Os dilemas sociais no suspense criminal “The Witness”

“The Witness” (2018), dirigido por Jo Kyu Jang. Crédito: HanCinema.

Em uma sociedade onde a estrutura moral básica encontra-se vinculada à noção do poder de consumo e produção, não é de se estranhar que a vida em si das pessoas e dos seres em geral acabe também submetida a esta regra. Pouco se percebe, mas tudo o que somos e tudo que representamos, em grande parte, depende do quanto podemos ter e do quanto podemos dar. Em uma apresentação, por exemplo, geralmente, as pessoas dizem o nome que lhes foi dado (não o que escolheram) e logo a profissão, ou o que fazem para pagar contas e garantir o próprio sustento. Junto a isso, o “valor” de alguém é medido pelo que se tem: uma casa enorme, um carro importado, roupas de marca e etc.

Todas estas questões definem quem somos e como seremos classificados em uma estrutura social e econômica capitalista. Portanto, pode-se concluir que se trata de uma sociedade do “eu tenho”, não do “eu sou”. Chamar-se Daniel e ser engenheiro, por exemplo, não chega nem perto de definir quem é esta pessoa, sendo apenas uma pequena parte do que a constitui. No entanto, neste contexto, é o que mais importa. Assim, não é de espantar que ações e outras características de tudo que existe acabe ganhando algum valor econômico. Por isso, é preciso ter uma reputação impecável, para melhor poder ofertar ao mercado a sua capacidade de trabalho, no caso dos humanos, ou a aparência e segurança, no caso de um bairro.

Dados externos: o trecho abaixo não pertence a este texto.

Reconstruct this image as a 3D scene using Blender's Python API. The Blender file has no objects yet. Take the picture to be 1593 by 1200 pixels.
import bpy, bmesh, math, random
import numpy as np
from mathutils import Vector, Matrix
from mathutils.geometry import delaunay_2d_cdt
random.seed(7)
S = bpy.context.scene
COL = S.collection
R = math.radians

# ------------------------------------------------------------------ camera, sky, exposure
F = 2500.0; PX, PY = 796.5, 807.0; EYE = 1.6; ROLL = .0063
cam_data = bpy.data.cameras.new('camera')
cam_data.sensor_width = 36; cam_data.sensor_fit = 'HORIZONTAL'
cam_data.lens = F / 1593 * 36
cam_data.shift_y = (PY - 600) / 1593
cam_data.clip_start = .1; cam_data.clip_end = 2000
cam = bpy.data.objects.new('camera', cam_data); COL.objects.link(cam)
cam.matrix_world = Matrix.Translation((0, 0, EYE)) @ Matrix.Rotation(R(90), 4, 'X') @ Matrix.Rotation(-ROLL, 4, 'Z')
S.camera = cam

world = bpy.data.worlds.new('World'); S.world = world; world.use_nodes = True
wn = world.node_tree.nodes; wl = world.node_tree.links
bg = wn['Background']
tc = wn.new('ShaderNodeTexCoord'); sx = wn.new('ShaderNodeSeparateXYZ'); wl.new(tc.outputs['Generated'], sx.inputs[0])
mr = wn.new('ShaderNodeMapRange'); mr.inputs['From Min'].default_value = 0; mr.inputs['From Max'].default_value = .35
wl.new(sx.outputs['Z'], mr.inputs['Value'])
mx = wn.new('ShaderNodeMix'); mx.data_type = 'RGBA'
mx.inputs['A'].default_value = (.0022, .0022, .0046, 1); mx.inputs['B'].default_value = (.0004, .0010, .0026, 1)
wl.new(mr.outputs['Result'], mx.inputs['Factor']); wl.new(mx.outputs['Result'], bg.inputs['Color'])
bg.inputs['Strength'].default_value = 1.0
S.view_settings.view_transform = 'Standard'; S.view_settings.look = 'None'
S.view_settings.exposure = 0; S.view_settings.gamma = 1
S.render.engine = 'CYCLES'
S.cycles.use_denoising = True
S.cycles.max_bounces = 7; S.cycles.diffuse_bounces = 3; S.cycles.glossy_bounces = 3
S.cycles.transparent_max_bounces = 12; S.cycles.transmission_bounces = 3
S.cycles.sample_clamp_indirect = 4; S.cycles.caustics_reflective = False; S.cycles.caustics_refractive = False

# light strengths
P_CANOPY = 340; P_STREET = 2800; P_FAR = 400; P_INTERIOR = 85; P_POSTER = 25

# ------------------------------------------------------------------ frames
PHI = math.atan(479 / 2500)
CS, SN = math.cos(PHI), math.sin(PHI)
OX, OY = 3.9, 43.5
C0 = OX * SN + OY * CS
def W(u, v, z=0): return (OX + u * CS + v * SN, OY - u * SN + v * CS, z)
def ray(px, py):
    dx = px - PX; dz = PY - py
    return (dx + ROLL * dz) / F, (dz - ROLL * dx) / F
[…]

Crédito: Korean Film Biz Zone(KoBiz).

E com esta noção que se pode compreender o dilema do suspense criminal “The Witness” (2018), dirigido por Jo Kyu Jang. O enredo conta um fato que ocorreu na vida de Sang Hoon (Lee Sung Min), que chega uma noite em seu apartamento, após beber com colegas de trabalho, e ouve o grito de uma mulher. Ele olha para fora de sua varanda, e vê um homem, Tae Ho (Kwak Si Yang), acertando a cabeça de uma mulher com um martelo. Sang-Hoon e Tae Ho acabam fazem contato visual direto. No dia seguinte, a mulher é encontrada morta. Com medo e impedido pela esposa e os vizinhos de ajudar o detetive Jae Yeob (Kim Sang Ho) com o seu testemunho, para que a região não fique conhecida como bairro violento e os imóveis sejam desvalorizados, ele tentará proteger sozinho a sua família da perseguição do assassino.

Trata-se de uma narrativa envolvente, típica de um bom suspense que nos leva até o seu desfecho e, como todo o filme sul-coreano, acaba tendo como base uma discussão, por mínima que seja, para a reflexão e que serve de construção principal para o desenvolvimento da trama. Além de um roteiro que capta o público, as atuações contribuem auxiliando e dando o tom necessário para incitar na plateia a dose de emoção e sensações necessária. Sang Hoon e sua esposa Soo Jin (Jin Kyung) são típicos cidadãos submetidos as leis sociais e culturais que limitam uma atuação mais incisiva dos indivíduos como agentes, ou melhor seres políticos, capazes de atuar em prol do que é justo.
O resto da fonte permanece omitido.